Laura James, chairwoman of the Advisory Board of Playworks New York/New Jersey, a nonprofit firm that works with schools to promote the emotional health of students by revamping recess and playtime activities on school playgrounds, had the honor of ringing the opening bell at the Nasdaq MarketSite Studio in Times Square on Jan. 2. 

James, whose day job is in governmental relations at UPS, not only had the honor of ringing the opening bell for the start of the trading day, but since Jan. 2 was the first trading day of the New Year, she had the unique opportunity to signal the start of Nasdaq’s trading for the year of 2018. 

She was joined on the dais in Nasdaq’s Times Square space by executives from the Playworks New York/New Jersey office, as well as officials from the firm’s national headquarters.

Playworks New York/New Jersey is the regional arm of a national Playworks network of sites.

The appearance by James and her colleagues was part of Nasdaq’s seventh annual Fit Week, which took place from Jan. 2 to Jan. 5 and was designed as a way for Nasdaq to celebrate companies that promote fitness and healthier lifestyles.

“Laura, Nasdaq is proud to honor you and the Playworks team for all the meaningful and impactful work you do,” Bryan Joyce of Nasdaq said as he introduced James before the opening bell.

Among its services, Playworks provides coaching, training sessions and consulting services to elementary schools, school districts and after-school programs. The company works to develop friendly, inclusive games on school playgrounds, according to officials, who said their goal is to help kids develop of the type of social and emotional skills they will need in the classroom and in life. 
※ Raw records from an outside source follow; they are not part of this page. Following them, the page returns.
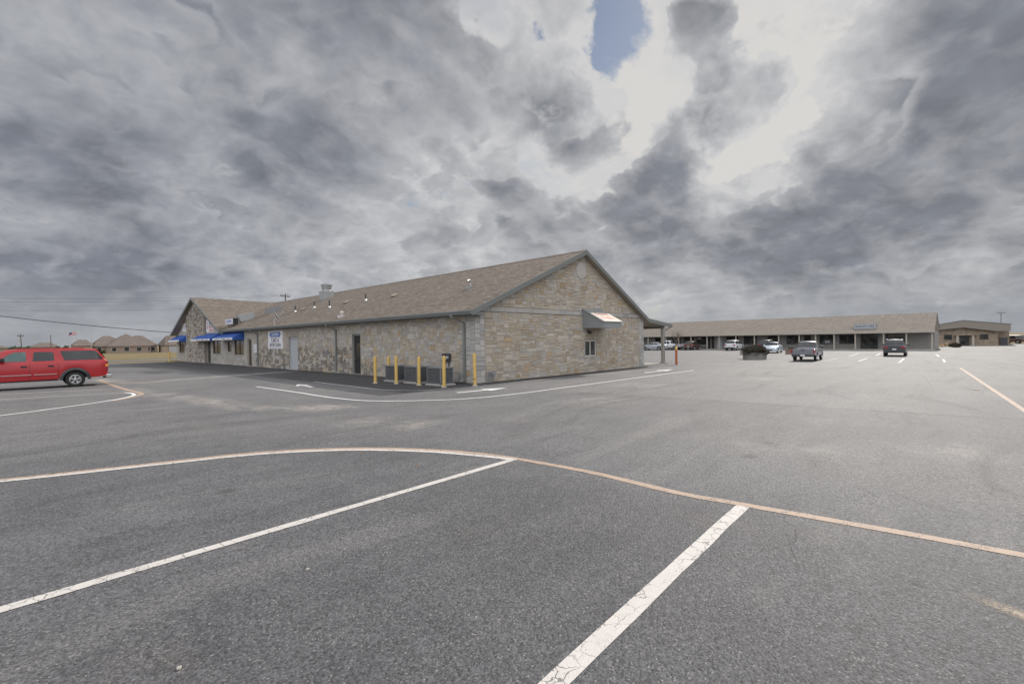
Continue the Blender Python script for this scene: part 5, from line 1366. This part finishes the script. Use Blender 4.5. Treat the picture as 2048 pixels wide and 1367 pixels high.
for i, (x, y, h, sp, lab) in enumerate(((-20.2, 150, 5.4, .62, 'large leafless tree at the left edge of the picture'), (-14.2, 200, 4.2, .6, 'hazy leafless tree right of the far utility pole'), (-23.5, 205, 5.0, .6, 'hazy leafless tree left of the far utility pole'), (-9.5, 205, 4.4, .6, 'far leafless tree behind the low house'),
                                   (6.3, 147, 2.3, .5, 'young bare tree before the left windows of the wide house'), (9.0, 147, 2.2, .5, 'young bare tree before the middle of the wide house'), (11.6, 147, 2.3, .5, 'young bare tree before the right windows of the wide house'))):
    bare_tree('bare_tree', lab, (x, y, 0), h, 40 + i, sp, 5 if h > 3 else 3, 'leafless trees across the field', r0=h * .012)
for i in range(9):
    x = -42 + i * 4.1; y = 240 + 8 * math.sin(i * 2.3)
    g = MB(); leaves(g, (0, 0, 1.1 + .3 * math.sin(i * 1.7)), (3.2, 2, 1.5 + .5 * math.sin(i * 3.1)), 700, .3, rg)
    tag(g.build('distant_tree', M['shrub_g'], None), 'low grey-green tree in the row along the far edge of the field', 'tree', 'far tree row').location = (x, y, 0)

M['pole_wood'] = mat('weathered_pole', (.10, .085, .075), .9, var=.2, vscale=3)
def utility_pole(label, loc, h, arm=1.2, lean=0., ins=4, rz=0., xf=None, r=.14):
    t = thing('utility_pole', label, 'utility pole', loc, rz); t.rotation_euler = (0, lean, rz)
    g = MB(); g.tube([(0, 0, -.1), (0, 0, h)], [r, r * .7], 10); g.build('pole', M['pole_wood'], t)
    if arm:
        g = MB(); g.box((-arm, -.06, h - .55), (arm, .06, h - .40)); g.build('crossarm', M['pole_wood'], t)
        for k in range(ins):
            x = -arm + .08 + (2 * arm - .16) * k / (ins - 1); g = MB(); g.lathe([(.03, h - .40), (.03, h - .28), (.075, h - .26), (.06, h - .12), (0, h - .08)], (x, 0, 0), 8); g.build('insulator', M['metal_dull'], t)
    if xf:
        g = MB(); g.lathe([(.0, xf), (.2, xf), (.2, xf + .7), (0, xf + .75)], (-.3, -.1, 0), 12); g.build('transformer', M['metal'], t)
    return t
utility_pole('utility pole with a crossarm of insulators rising behind the shop roof', (20.5, 75, 0), 11.15, 1.05, 0, 5, math.radians(20), 9.0)
utility_pole('leaning far utility pole with a crossarm left of the red wagon roof', (-13.05, 120, 0), 4.75, .45, -.05, 3, 0, 3.0, .09)
utility_pole('plain dark pole standing behind the red wagon', (-8.9, 120, 0), 4.5, 0, -.01, r=.08)
utility_pole('thin dark post beside the garage of the brown-roofed house', (16.1, 147, 0), 4.8, 0, r=.09)
utility_pole('utility pole outside the left edge carrying the roof cable', (-34.0, 52.0, 0), 9.0, 1.1, 0, 4)
utility_pole('utility pole down the street outside the left edge', (-80, 75, 0), 11.0, 1.05, 0, 5, math.radians(20))
def wire(label, a, b, sag, r=.012, n=26, group=None):
    a, b = Vector(a), Vector(b); pts = []
    for i in range(n + 1):
        t = i / n; p = a.lerp(b, t); p.z -= 4 * sag * t * (1 - t); pts.append(p)
    g = MB(); g.tube(pts, r, 5); return tag(g.build('power_line', M['black'], None), label, 'power line', group)
wire('topmost thin power line from the pole behind the roof', (20.5, 75, 11.0), (-80, 75, 10.9), 2.75, .014)
wire('second power line just under the topmost one', (20.5, 74.6, 10.75), (-80, 74.6, 10.6), 2.95, .014)
wire('lower single power line well under the other two', (20.5, 75, 8.9), (-80, 75, 8.6), 2.1, .012)
wire('thick dark cable sloping down to the left eave of the shop', (-.64, 56.9, 3.62), (-34.0, 52.0, 8.45), .55, .035)
M['flag_red'] = mat('flag_red', (.40, .05, .06), .8); M['flag_white'] = mat('flag_white', (.6, .58, .58), .8); M['flag_blue'] = mat('flag_blue', (.03, .04, .16), .8)
for (x, h, r, lab) in ((-6.2, 5.45, .04, 'thin flagpole flying the striped flag'), (-5.02, 5.4, .035, 'thin empty flagpole just right of the striped flag'), (-2.62, 5.85, .07, 'thick white flagpole left of the wide brick house')):
    t = thing('flagpole', lab, 'flagpole', (x, 120, 0)); g = MB(); g.tube([(0, 0, -.1), (0, 0, h)], [r, r * .6], 8); g.build('pole', M['metal'], t); g = MB(); g.lathe([(0, h - .02), (.07, h + .04), (0, h + .11)], n=8); g.build('finial', M['metal'], t)
fl = thing('flag', 'striped red and white flag with a blue canton flying from a thin pole', 'flag', (-6.16, 120, 4.22))
def flag_pt(s, t): return (s * 1.12, .10 * math.sin(s * 6) * s, t * .62 + s * .42 - .08 * s * s + .03 * math.sin(s * 7))
g = MB()
for k in range(7):
    for i in range(10):
        s0, s1, t0, t1 = i / 10, (i + 1) / 10, k / 7, (k + 1) / 7
        if k >= 3 and i < 4: mi = 2
        else: mi = 0 if k % 2 == 0 else 1
        if k >= 3 and 6 <= i: mi = mi
        g.face([flag_pt(s0, t0), flag_pt(s1, t0), flag_pt(s1, t1), flag_pt(s0, t1)], mi=mi)
g.build('cloth', [M['flag_red'], M['flag_white'], M['flag_blue']], fl, merge=True)
t = thing('light_pole', 'slim area light pole behind the stone hall roof', 'lamp post', (104, -20.0, 0))
g = MB(); g.tube([(0, 0, -.1), (0, 0, 5.3)], .07, 8); g.build('pole', M['metal_dull'], t); g = MB(); g.box((-.1, -.5, 5.25), (.1, .5, 5.45)); g.build('lamp_head', M['metal_dull'], t)
M['dead_leaf'] = mat('dry_leaf', (.30, .17, .07), .8, var=.3, vscale=20)
# tiny litter on the asphalt
for i, (x, y, c_) in enumerate(((-10.4, -10.2, 'o'), (-10.55, -8.7, 'o'), (-10.5, -7.4, 'w'), (-10.6, -6.4, 'w'), (-13.1, -12.4, 'w'), (-14.2, -13.1, 'w'), (8.4, -16.7, 'o'))):
    g = MB(); a = rg.random() * 6; s = .022 if x < 5 else .12
    P_ = [(math.cos(a + k * 1.05) * s * rg.uniform(.5, 1), math.sin(a + k * 1.05) * s * rg.uniform(.4, 1)) for k in range(6)]
    g.prism(P_, 2, .001, .012)
    o = g.build('dead_leaf' if c_ == 'o' else 'pebble', M['dead_leaf' if c_ == 'o' else 'concrete'], None); o.location = (x, y, 0)
    tag(o, ['fallen orange leaf near the tip of the white stripe', 'fallen orange leaf just inside the curved line', 'white pebble lying beyond the top of the curved line', 'white pebble left of the other beyond the curved line', 'white pebble below the long white stripe', 'white pebble close to the bottom of the picture', 'brown leaf clump by the tan line at right'][i], 'leaf' if c_ == 'o' else 'pebble')
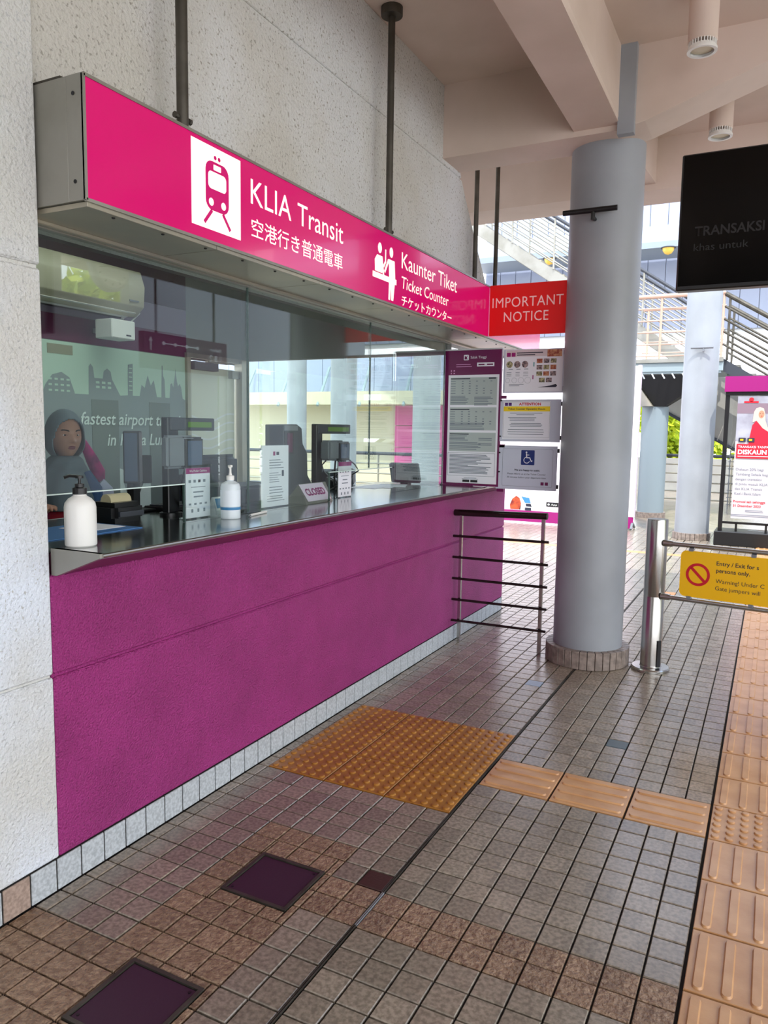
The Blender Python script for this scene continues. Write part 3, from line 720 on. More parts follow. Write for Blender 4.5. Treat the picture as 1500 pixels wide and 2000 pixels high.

“Playworks playgrounds are changing the American landscape for millions of American children, especially those who are returning to the playground today. We are proud to be part of an organization that works to make every child feel included and builds skills such as leadership and conflict resolution — and our programs have been proven to reduce bullying on the playground. Play has the power to bring out the best in our kids,” James said in a statement.